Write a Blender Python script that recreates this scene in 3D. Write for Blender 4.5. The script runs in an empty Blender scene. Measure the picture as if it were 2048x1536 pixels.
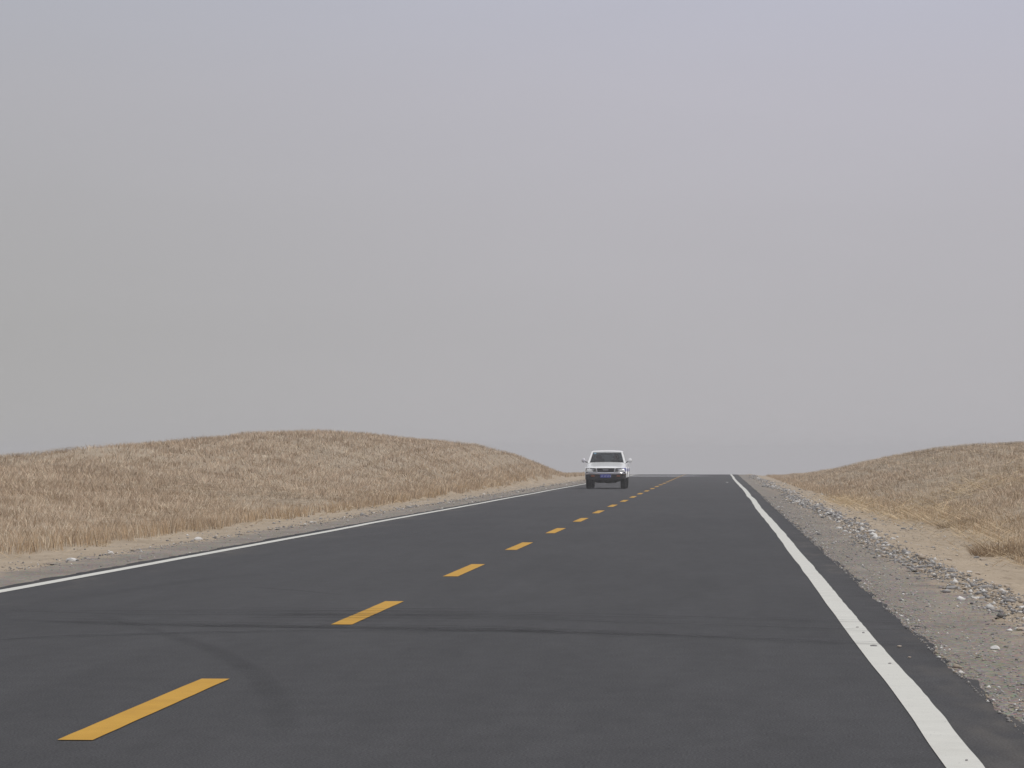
import bpy, bmesh, math, random
import numpy as np
from mathutils import Vector, Matrix
R = math.radians
random.seed(7); RNG = np.random.default_rng(11)
sc = bpy.context.scene; COL = sc.collection

# ---------------- camera, world, sun, exposure ----------------
cd = bpy.data.cameras.new('camera'); cam = bpy.data.objects.new('camera', cd); COL.objects.link(cam)
cam.location = (0, 0, 1.215)
cd.sensor_width = 36; cd.lens = 6637/2048*36
cd.clip_start = .1; cd.clip_end = 6000
cam.rotation_euler = (R(90+1.295), 0, R(3.586))
sc.camera = cam
sc.view_settings.view_transform = 'Standard'; sc.view_settings.look = 'None'
sc.view_settings.exposure = 0; sc.view_settings.gamma = 1
SUN_EL, SUN_AZ = 58, 118          # degrees; azimuth clockwise from +Y (road direction)
sl = bpy.data.lights.new('sun', 'SUN'); so = bpy.data.objects.new('sun', sl); COL.objects.link(so)
sl.energy = 1.5; sl.angle = R(4); sl.color = (1, .95, .87)
sd = Vector((math.sin(R(SUN_AZ))*math.cos(R(SUN_EL)), math.cos(R(SUN_AZ))*math.cos(R(SUN_EL)), math.sin(R(SUN_EL))))
so.rotation_euler = sd.to_track_quat('Z', 'Y').to_euler(); so.location = sd*50
w = bpy.data.worlds.new('World'); sc.world = w; w.use_nodes = True
nt = w.node_tree; nt.nodes.clear(); L = nt.links.new
def N(t, tree=None, **k):
    n = (tree or nt).nodes.new(t)
    for a, b in k.items(): setattr(n, a, b)
    return n
out = N('ShaderNodeOutputWorld'); bg = N('ShaderNodeBackground'); bg.inputs[1].default_value = .1
sky = N('ShaderNodeTexSky', sky_type='NISHITA', sun_disc=False, sun_elevation=R(SUN_EL), sun_rotation=R(SUN_AZ))
sky.air_density = 1.0; sky.dust_density = 8.0; sky.ozone_density = 1.0
tc = N('ShaderNodeTexCoord'); sx = N('ShaderNodeSeparateXYZ'); L(tc.outputs['Generated'], sx.inputs[0])
# dust-laden sky: colour depends on the height above the horizon
rp = N('ShaderNodeValToRGB'); L(sx.outputs[2], rp.inputs[0])
e = rp.color_ramp.elements
e[0].position = 0; e[0].color = (.445, .435, .44, 1)
e[1].position = 1; e[1].color = (.62, .63, .68, 1)
for p, c in ((.04, (.442, .434, .444)), (.075, (.455, .447, .47)), (.11, (.472, .465, .508)), (.14, (.465, .47, .535))):
    q = e.new(p); q.color = (*c, 1)
mr = N('ShaderNodeMapRange'); L(sx.outputs[0], mr.inputs[0]); mr.inputs[1].default_value = -.27; mr.inputs[2].default_value = .03; mr.interpolation_type = 'SMOOTHSTEP'
az = N('ShaderNodeMix', data_type='RGBA'); L(mr.outputs[0], az.inputs[0])
az.inputs[6].default_value = (9.65, 9.72, 9.45, 1); az.inputs[7].default_value = (11.05, 11.0, 11.25, 1)
mu = N('ShaderNodeMix', data_type='RGBA', blend_type='MULTIPLY'); mu.inputs[0].default_value = 1; mu.clamp_result = False
L(rp.outputs[0], mu.inputs[6]); L(az.outputs[2], mu.inputs[7])
mx = N('ShaderNodeMix', data_type='RGBA'); mx.inputs[0].default_value = .93
# faint uneven bands of dust in the air
mp = N('ShaderNodeVectorMath', operation='MULTIPLY'); L(tc.outputs['Generated'], mp.inputs[0]); mp.inputs[1].default_value = (1, 1, 4.5)
nz = N('ShaderNodeTexNoise'); nz.inputs['Scale'].default_value = 7; nz.inputs['Detail'].default_value = 5; nz.inputs['Distortion'].default_value = .6; L(mp.outputs[0], nz.inputs['Vector'])
nr = N('ShaderNodeMapRange'); L(nz.outputs['Fac'], nr.inputs[0]); nr.inputs[1].default_value = .3; nr.inputs[2].default_value = .7; nr.inputs[3].default_value = .99; nr.inputs[4].default_value = 1.01
ms = N('ShaderNodeVectorMath', operation='SCALE'); L(mu.outputs[2], ms.inputs[0]); L(nr.outputs[0], ms.inputs['Scale'])
L(sky.outputs[0], mx.inputs[6]); L(ms.outputs[0], mx.inputs[7])
L(mx.outputs[2], bg.inputs[0]); L(bg.outputs[0], out.inputs[0])

# ---------------- helpers ----------------
def tag(o, label=None, cat=None, group=None, kind=None):
    if label: o['label'] = label
    if cat: o['category'] = cat
    if group: o['group'] = group
    if kind: o['kind'] = kind
    return o
def link(name, me, mat=None, parent=None):
    o = bpy.data.objects.new(name, me); COL.objects.link(o)
    if mat: me.materials.append(mat)
    if parent: o.parent = parent
    return o
def empty(name, loc=(0, 0, 0), rz=0):
    o = bpy.data.objects.new(name, None); COL.objects.link(o); o.location = loc; o.rotation_euler = (0, 0, rz); o.empty_display_size = .2
    return o
def mesh(vs, fs, smooth=False):
    me = bpy.data.meshes.new('m'); me.from_pydata([tuple(map(float, v)) for v in vs], [], fs)
    me.update()
    if smooth: me.polygons.foreach_set('use_smooth', [True]*len(me.polygons))
    return me
def grid_mesh(X, Y, Z, smooth=True):
    """X,Y,Z arrays of shape (ny,nx)"""
    ny, nx = X.shape
    co = np.stack([X, Y, Z], -1).reshape(-1, 3).astype(np.float32)
    i = np.arange((ny-1)*nx).reshape(ny-1, nx)[:, :-1].ravel()
    q = np.stack([i, i+1, i+nx+1, i+nx], 1).astype(np.int32)
    me = bpy.data.meshes.new('m'); me.vertices.add(len(co)); me.vertices.foreach_set('co', co.ravel())
    me.loops.add(q.size); me.loops.foreach_set('vertex_index', q.ravel())
    me.polygons.add(len(q)); me.polygons.foreach_set('loop_start', np.arange(0, q.size, 4, dtype=np.int32))
    me.update(calc_edges=True)
    if smooth: me.polygons.foreach_set('use_smooth', np.ones(len(q), bool))
    return me
class Mat:
    """small helper round a node material"""
    def __init__(s, name, rough=.8, spec=.3, metal=0, base=(.5, .5, .5)):
        s.m = bpy.data.materials.new(name); s.m.use_nodes = True; s.t = s.m.node_tree
        s.b = s.t.nodes['Principled BSDF']; s.b.inputs['Roughness'].default_value = rough
        s.b.inputs['Specular IOR Level'].default_value = spec; s.b.inputs['Metallic'].default_value = metal
        s.b.inputs['Base Color'].default_value = (*base, 1)
        s.geo = s.t.nodes.new('ShaderNodeNewGeometry')
        s.pos = s.geo.outputs['Position']
    def n(s, t, **k): return N(t, s.t, **k)
    def l(s, a, b): s.t.links.new(a, b)
    def noise(s, scale, detail=3, rough=.6, stretch=None, src=None):
        v = src or s.pos
        if stretch:
            mp = s.n('ShaderNodeVectorMath', operation='MULTIPLY'); s.l(v, mp.inputs[0]); mp.inputs[1].default_value = stretch; v = mp.outputs[0]
        n = s.n('ShaderNodeTexNoise'); n.inputs['Scale'].default_value = scale; n.inputs['Detail'].default_value = detail; n.inputs['Roughness'].default_value = rough
        s.l(v, n.inputs['Vector']); return n.outputs['Fac']
    def ramp(s, f, stops):
        r = s.n('ShaderNodeValToRGB'); e = r.color_ramp.elements
        e[0].position, e[0].color = stops[0][0], (*stops[0][1], 1); e[1].position, e[1].color = stops[-1][0], (*stops[-1][1], 1)
        for p, c in stops[1:-1]: q = e.new(p); q.color = (*c, 1)
        s.l(f, r.inputs[0]); return r.outputs[0]
    def rng(s, f, a, b, c=0., d=1., smooth=True):
        r = s.n('ShaderNodeMapRange'); r.interpolation_type = 'SMOOTHSTEP' if smooth else 'LINEAR'
        s.l(f, r.inputs[0])
        for i, v in enumerate((a, b, c, d)): r.inputs[i+1].default_value = v
        return r.outputs[0]
    def math(s, op, a, b=None):
        r = s.n('ShaderNodeMath', operation=op)
        for i, v in enumerate((a, b)):
            if v is None: continue
            if isinstance(v, (int, float)): r.inputs[i].default_value = v
            else: s.l(v, r.inputs[i])
        return r.outputs[0]
    def mix(s, f, a, b, mode='MIX'):
        r = s.n('ShaderNodeMix', data_type='RGBA', blend_type=mode)
        for i, v in ((0, f), (6, a), (7, b)):
            if isinstance(v, (int, float)): r.inputs[i].default_value = v
            elif isinstance(v, tuple): r.inputs[i].default_value = (*v, 1)
            else: s.l(v, r.inputs[i])
        return r.outputs[2]
    def bump(s, f, strength=.5, dist=.01):
        b = s.n('ShaderNodeBump'); b.inputs['Strength'].default_value = strength; b.inputs['Distance'].default_value = dist
        s.l(f, b.inputs['Height']); s.l(b.outputs[0], s.b.inputs['Normal'])
    def color(s, c): s.l(c, s.b.inputs['Base Color'])
    def xyz(s):
        x = s.n('ShaderNodeSeparateXYZ'); s.l(s.pos, x.inputs[0]); return x.outputs

# ---------------- terrain shape ----------------
F=6637.; HC=1.215
def H2(ix,iy,s=0):
    n=(ix.astype(np.int64)*374761393+iy.astype(np.int64)*668265263+s*1274126177)&0x7fffffff
    n=((n^(n>>13))*1274126177)&0x7fffffff
    return ((n^(n>>16))&0xffff)/65535.0
def vnoise(x,y,s=0):
    ix=np.floor(x);iy=np.floor(y);fx=x-ix;fy=y-iy
    fx=fx*fx*(3-2*fx);fy=fy*fy*(3-2*fy)
    a=H2(ix,iy,s);b=H2(ix+1,iy,s);c=H2(ix,iy+1,s);d=H2(ix+1,iy+1,s)
    return (a*(1-fx)+b*fx)*(1-fy)+(c*(1-fx)+d*fx)*fy
def sstep(a,b,x):
    t=np.clip((x-a)/(b-a),0,1); return t*t*(3-2*t)
def zroad(y):
    u=np.maximum(0,y-248.0); k=.00008
    return -np.where(u<50,k*u*u,k*2500+2*k*50*(u-50))
# ridge tables: distance, ridge x, ridge height
LR=np.array([[0.0, -24.0, 1.05], [60.0, -24.0, 1.05], [95.0, -22.5, 1.05], [112.0, -18.5, 1.72], [130.0, -16.4, 2.47], [148.0, -14.8, 2.18], [165.0, -13.4, 2.15], [190.0, -12.0, 1.53], [215.0, -11.0, 0.25], [235.0, -10.4, 0.15], [300.0, -10.4, 0.0]])
RR=np.array([[0.0, 12.5, 1.48], [100.0, 12.5, 1.48], [130.0, 11.9, 1.92], [155.0, 10.3, 1.7], [185.0, 8.9, 1.05], [215.0, 7.1, 0.4], [235.0, 6.0, 0.27], [250.0, 5.2, 0.0], [300.0, 5.0, 0.0]])
def hill(x,y,T,x0):
    yy=np.arange(-30,340.,2.); k=np.hanning(19); k/=k.sum()
    sm=lambda c: np.convolve(np.pad(np.interp(yy,T[:,0],c),9,'edge'),k,'valid')
    xr=np.interp(y,yy,sm(T[:,1])); zr=np.interp(y,yy,sm(T[:,2]))
    t=(x-x0)/(xr-x0)
    s=np.where(t<=0,0,np.where(t<1,np.sin(np.pi/2*np.clip(t,0,1))**1.25,1-.8*(1-np.exp(-(np.clip(t-1,0,9)*1.6)**2))))
    return zr*s
def ground(x,y):
    x=np.asarray(x,float);y=np.asarray(y,float)
    z=zroad(y)-.03
    z=z+hill(x,y,LR,-9.1)*(x<-9.1)+hill(x,y,RR,3.9)*(x>3.9)
    z=z-.05*sstep(-7.9,-8.8,x)
    z=z+.05*np.exp(-((x-2.45)/.25)**2)*(x>2.2)*sstep(2.2,2.4,x)-.09*sstep(2.6,3.6,x)
    m=sstep(-9.2,-11,x)+sstep(3.9,5.5,x)
    z=z+m*.05*(vnoise(x*.35,y*.16,3)-.5)+m*.07*(vnoise(x*1.3,y*.9,4)-.5)
    z=z+sstep(-8.2,-8.8,x)*.03*(vnoise(x*3,y*2,5)-.5)+sstep(2.7,3.1,x)*.05*(vnoise(x*3,y*2,6)-.5)
    # bare sand hump on the left skyline
    z=z+.12*np.exp(-((x+19.6)/1.3)**2-((y-106)/5)**2)
    return z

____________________

**Problem requirements**
Extract the lines exactly, please: the first line of the listing, the line with "sc = bpy.context.scene; COL = sc.collection", and every line between them, but no pictures.

**Full output**
Write a Blender Python script that recreates this scene in 3D. Write for Blender 4.5. The script runs in an empty Blender scene. Measure the picture as if it were 2048x1536 pixels.
import bpy, bmesh, math, random
import numpy as np
from mathutils import Vector, Matrix
R = math.radians
random.seed(7); RNG = np.random.default_rng(11)
sc = bpy.context.scene; COL = sc.collection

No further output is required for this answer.